Suitability for each of the three tiers is to be assessed independently so that sports may receive “podium potential” investment even if they do not qualify for “podium” funding. Again, the idea is to take a longer-term vision than the current framework allows.
The changes follow a strategy review launched last summer that took in an independent public consultation which garnered 4,923 responses, input from past and present athletes, support staff and stakeholders, and “futurology experts”.
UK Sport chair Katherine Grainger said feedback reflected a desire for “an investment strategy to be more seen as agile and more flexible”, and that helps “more sports and more athletes and will have a wider social impact”. But how much are things really about to change?
Retaining Team GB’s new-found position in the upper reaches of medal tables remains the chief ambition, with UK Sport reporting that 61 per cent of respondents to the consultation endorsed their current priorities, with only 10 per cent disagreeing.
“People still believe in our principal objective of success in Olympic and Paralympic Games,” said Grainger. “What we have heard loud and clear from the public and the sports themselves is: ‘We’ve not had enough yet. We want more.’”
UK Sport is also unwilling to commit to how much money or what proportion of its total funding will be available via the “progression” channel. A £3m Aspiration Fund announced by the government last year and aimed at sports who do not qualify for elite funding is equivalent to less than one per cent of UK Sport’s £360m pot.

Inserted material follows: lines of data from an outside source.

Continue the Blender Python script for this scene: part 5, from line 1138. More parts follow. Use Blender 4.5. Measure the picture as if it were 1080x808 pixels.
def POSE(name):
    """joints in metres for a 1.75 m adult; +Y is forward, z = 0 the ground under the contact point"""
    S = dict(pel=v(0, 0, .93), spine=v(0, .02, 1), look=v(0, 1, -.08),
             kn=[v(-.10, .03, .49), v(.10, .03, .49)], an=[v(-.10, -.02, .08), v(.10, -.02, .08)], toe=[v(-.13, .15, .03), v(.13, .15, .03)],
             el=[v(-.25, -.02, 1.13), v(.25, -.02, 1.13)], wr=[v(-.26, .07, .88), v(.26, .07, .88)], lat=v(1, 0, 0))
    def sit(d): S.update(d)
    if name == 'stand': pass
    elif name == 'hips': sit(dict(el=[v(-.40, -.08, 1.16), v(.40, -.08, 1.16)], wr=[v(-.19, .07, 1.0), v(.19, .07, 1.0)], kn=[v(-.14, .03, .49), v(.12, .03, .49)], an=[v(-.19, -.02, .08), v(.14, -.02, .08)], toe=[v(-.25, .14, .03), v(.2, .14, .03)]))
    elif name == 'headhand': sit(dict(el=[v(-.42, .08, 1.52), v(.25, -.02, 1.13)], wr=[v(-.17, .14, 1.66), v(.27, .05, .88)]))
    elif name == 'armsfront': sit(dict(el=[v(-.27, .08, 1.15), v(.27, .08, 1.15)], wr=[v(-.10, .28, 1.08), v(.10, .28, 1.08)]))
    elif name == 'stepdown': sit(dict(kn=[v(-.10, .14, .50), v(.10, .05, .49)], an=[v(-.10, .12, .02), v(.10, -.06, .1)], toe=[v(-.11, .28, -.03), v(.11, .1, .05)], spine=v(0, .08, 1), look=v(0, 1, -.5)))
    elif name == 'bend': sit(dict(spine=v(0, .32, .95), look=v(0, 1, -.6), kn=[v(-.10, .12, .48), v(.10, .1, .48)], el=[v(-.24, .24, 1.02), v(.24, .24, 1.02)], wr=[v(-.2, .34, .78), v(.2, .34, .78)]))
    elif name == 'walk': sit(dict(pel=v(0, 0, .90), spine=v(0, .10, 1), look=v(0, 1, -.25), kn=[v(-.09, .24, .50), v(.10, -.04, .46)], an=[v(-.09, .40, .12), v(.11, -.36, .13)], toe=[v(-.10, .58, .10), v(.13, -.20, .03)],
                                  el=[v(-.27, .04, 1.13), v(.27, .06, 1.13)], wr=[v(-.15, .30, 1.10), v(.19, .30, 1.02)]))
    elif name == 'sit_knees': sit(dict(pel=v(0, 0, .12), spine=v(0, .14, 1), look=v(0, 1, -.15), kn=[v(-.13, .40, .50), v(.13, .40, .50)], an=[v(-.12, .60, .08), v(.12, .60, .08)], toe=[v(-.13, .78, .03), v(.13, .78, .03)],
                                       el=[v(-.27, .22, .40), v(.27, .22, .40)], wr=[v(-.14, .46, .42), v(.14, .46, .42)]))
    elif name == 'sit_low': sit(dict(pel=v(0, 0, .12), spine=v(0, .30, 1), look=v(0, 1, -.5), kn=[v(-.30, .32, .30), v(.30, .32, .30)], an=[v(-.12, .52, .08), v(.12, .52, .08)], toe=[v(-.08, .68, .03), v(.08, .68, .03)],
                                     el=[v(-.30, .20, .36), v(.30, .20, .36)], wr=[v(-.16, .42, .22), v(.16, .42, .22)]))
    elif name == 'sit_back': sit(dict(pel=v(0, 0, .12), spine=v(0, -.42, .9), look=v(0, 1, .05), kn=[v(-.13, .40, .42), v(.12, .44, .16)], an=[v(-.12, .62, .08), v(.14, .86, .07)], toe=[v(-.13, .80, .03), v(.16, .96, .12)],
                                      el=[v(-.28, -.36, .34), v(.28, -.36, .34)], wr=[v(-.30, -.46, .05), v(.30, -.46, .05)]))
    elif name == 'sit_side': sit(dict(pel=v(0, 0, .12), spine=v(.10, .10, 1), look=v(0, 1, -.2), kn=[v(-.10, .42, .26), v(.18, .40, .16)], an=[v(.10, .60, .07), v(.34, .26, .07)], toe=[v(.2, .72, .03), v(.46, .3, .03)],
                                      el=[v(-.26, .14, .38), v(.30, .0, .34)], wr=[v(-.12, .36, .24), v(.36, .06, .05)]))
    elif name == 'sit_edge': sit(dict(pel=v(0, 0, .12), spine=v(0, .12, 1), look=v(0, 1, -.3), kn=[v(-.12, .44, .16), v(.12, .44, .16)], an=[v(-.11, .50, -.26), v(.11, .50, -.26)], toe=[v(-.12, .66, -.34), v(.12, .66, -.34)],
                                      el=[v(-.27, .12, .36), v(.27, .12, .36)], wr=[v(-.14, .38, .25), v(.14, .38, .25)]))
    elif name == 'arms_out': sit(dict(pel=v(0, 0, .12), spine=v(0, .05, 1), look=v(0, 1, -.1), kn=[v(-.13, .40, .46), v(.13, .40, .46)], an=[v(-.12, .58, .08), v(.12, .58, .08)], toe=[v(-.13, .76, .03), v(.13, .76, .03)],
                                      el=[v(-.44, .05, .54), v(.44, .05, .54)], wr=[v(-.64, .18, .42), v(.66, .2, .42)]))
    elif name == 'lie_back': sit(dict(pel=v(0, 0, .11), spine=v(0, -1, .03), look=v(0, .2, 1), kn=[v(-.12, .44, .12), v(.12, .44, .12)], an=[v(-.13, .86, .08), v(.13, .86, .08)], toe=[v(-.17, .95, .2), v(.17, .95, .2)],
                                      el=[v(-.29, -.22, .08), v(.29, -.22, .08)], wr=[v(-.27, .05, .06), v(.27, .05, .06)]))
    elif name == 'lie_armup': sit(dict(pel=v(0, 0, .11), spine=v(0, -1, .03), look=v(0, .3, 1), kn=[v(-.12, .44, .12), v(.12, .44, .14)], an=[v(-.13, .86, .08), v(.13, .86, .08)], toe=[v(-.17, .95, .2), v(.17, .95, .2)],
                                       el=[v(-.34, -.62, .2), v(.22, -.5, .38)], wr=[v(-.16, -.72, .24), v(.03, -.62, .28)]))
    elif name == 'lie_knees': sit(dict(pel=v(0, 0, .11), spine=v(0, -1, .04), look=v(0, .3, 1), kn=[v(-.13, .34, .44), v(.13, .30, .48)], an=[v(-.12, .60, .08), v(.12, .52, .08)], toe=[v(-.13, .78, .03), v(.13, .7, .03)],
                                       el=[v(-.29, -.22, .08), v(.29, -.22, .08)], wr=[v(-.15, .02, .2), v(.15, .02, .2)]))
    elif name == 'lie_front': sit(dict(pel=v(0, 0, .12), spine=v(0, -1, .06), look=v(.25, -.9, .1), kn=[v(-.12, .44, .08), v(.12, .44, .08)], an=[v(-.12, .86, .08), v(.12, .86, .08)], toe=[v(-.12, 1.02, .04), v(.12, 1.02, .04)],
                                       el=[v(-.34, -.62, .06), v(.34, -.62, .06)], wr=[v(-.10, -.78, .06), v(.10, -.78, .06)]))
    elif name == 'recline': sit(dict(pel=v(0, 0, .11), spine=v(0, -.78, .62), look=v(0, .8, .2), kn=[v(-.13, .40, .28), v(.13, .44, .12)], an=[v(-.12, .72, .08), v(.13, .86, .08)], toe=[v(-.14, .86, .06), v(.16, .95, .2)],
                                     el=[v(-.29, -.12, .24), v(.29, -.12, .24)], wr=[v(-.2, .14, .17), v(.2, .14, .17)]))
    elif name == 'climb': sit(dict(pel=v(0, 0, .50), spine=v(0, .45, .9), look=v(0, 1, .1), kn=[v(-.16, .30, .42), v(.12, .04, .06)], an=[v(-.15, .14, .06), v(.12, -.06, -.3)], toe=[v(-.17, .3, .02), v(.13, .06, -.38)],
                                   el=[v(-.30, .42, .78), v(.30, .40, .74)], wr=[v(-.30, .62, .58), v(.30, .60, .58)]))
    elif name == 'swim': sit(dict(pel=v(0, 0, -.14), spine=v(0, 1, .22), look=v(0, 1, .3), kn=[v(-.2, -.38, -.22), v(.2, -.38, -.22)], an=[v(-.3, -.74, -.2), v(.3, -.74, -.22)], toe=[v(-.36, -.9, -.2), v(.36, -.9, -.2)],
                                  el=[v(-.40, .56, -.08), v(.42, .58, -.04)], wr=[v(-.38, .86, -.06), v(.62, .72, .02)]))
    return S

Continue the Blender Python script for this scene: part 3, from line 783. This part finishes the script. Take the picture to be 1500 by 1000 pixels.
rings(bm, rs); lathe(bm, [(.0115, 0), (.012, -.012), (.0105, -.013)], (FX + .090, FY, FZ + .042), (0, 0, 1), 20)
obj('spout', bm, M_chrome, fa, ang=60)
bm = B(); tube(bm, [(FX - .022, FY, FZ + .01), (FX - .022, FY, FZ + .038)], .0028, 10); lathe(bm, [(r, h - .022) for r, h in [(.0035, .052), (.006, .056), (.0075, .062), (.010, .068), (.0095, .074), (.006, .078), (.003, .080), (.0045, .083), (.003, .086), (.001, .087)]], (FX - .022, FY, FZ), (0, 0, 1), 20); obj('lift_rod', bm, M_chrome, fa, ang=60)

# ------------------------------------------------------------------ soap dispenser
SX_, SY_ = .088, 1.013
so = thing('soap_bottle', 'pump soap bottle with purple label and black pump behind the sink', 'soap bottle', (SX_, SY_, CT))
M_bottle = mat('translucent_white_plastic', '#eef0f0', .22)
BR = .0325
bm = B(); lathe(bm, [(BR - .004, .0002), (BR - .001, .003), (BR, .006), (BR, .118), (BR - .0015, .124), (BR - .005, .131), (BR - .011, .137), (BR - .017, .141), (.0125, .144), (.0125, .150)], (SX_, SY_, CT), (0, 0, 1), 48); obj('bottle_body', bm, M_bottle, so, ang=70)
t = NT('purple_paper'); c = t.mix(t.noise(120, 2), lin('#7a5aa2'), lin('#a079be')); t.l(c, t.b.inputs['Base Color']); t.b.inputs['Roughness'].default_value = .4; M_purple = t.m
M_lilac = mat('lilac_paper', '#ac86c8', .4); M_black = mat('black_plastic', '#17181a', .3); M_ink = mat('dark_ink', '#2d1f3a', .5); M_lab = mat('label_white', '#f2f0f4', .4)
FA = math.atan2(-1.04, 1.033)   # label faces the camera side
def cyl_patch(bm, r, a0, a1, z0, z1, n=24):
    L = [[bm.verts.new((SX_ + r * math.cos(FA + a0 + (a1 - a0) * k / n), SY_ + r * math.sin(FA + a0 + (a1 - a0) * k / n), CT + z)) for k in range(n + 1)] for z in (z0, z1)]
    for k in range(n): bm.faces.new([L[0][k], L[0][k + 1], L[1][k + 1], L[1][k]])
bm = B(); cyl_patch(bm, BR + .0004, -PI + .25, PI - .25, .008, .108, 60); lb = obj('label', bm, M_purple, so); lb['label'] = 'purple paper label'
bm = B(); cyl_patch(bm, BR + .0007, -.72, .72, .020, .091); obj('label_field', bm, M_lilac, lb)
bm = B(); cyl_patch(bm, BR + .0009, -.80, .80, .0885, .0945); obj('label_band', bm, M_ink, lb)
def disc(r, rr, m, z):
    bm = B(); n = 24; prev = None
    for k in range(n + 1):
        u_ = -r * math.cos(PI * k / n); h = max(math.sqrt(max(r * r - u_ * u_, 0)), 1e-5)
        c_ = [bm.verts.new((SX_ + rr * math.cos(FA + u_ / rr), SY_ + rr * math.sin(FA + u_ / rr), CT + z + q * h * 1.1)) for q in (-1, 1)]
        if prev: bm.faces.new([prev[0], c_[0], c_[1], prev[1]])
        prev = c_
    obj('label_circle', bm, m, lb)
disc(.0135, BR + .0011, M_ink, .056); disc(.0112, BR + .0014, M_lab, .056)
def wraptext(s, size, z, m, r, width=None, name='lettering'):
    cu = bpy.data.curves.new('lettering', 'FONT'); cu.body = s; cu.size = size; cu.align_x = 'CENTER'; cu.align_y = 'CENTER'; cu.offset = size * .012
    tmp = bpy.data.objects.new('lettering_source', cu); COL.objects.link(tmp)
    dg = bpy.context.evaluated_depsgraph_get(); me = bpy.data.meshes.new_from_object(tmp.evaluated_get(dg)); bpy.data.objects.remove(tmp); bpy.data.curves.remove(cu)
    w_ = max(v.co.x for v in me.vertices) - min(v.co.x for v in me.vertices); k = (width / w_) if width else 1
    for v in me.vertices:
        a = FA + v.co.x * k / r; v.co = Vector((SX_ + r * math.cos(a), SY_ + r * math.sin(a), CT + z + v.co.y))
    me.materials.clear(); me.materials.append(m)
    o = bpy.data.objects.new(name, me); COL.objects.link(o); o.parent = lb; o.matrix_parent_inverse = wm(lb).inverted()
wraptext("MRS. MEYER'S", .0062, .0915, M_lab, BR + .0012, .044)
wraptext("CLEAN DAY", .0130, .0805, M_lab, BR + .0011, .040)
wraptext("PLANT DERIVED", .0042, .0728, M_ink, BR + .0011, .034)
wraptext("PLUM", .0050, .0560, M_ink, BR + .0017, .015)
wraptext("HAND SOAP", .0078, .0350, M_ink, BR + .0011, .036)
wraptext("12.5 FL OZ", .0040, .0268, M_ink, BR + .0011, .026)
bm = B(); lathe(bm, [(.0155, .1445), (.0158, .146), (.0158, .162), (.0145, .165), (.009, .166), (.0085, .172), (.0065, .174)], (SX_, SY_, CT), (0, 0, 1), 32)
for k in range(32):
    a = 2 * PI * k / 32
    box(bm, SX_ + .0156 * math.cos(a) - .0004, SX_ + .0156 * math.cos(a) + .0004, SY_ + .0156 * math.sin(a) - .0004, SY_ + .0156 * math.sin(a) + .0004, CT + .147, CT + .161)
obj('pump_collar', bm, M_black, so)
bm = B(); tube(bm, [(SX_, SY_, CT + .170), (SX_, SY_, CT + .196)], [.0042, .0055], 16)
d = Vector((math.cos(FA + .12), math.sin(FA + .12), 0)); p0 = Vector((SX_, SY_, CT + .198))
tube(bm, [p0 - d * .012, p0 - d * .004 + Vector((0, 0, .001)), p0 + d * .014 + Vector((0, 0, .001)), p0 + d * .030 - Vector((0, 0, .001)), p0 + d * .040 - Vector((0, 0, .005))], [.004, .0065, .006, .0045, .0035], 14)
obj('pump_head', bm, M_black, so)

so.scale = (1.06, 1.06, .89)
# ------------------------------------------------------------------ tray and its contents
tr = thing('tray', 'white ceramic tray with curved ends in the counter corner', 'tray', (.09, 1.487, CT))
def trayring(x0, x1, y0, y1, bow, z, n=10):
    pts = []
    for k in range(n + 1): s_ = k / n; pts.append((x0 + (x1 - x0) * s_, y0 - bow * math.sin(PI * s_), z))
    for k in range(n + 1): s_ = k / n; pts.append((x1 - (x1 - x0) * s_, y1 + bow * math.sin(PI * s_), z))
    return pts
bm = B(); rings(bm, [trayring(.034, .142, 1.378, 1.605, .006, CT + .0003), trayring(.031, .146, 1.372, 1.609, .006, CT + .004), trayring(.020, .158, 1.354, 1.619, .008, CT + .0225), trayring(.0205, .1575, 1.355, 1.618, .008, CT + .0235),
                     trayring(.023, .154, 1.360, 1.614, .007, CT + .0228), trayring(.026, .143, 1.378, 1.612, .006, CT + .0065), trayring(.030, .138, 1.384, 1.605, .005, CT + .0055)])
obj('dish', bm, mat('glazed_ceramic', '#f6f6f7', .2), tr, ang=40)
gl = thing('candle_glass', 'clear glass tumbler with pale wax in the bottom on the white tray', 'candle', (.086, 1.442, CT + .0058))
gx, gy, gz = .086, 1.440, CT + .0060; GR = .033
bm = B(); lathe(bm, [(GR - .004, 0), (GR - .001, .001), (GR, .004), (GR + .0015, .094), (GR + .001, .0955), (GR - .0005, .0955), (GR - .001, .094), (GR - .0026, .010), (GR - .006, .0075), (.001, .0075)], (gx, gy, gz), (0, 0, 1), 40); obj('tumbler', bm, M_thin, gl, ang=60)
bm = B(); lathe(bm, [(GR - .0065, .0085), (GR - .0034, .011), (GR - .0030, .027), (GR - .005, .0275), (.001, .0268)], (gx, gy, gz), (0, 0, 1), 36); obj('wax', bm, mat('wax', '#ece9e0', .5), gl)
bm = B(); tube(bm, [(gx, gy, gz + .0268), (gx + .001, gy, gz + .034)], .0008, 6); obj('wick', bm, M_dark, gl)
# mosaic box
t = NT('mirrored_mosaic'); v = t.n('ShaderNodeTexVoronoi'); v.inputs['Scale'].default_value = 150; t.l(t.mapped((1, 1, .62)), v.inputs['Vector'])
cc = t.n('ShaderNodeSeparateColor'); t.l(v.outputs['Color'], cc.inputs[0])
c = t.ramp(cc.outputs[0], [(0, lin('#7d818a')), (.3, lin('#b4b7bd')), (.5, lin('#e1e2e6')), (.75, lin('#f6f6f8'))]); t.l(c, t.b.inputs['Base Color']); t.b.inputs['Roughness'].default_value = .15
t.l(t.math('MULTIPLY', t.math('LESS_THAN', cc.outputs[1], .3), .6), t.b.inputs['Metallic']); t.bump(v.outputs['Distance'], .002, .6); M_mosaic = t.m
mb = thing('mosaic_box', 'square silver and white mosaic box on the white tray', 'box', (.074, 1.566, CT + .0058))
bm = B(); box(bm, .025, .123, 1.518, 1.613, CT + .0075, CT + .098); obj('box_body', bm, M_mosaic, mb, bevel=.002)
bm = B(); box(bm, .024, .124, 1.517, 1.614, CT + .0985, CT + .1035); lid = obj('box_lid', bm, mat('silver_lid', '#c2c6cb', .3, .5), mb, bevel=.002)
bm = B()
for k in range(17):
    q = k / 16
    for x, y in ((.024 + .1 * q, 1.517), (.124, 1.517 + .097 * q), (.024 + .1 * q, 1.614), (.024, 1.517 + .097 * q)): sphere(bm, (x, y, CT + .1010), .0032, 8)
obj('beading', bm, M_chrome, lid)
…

Has there been a compromise, then, or is this just window dressing? Chief executive Liz Nicholl, who is due to step down this summer after 20 years at UK Sport, said: “I wouldn’t use the word ‘compromise’; we use the word ‘agile’. Every system has to change. It’s a natural part of the progression of a high-performance system that is never satisfied with the status quo and is always looking for how it can be better.”
Whatever the terminology, there has certainly been a compromise of sorts from UK Sport. Whether that satisfies those who feel disenfranchised by the existing model, affects medal tallies or proves to be little more than a token gesture to appease its critics, we likely won’t find out until the closing ceremony in Paris more than five years from now.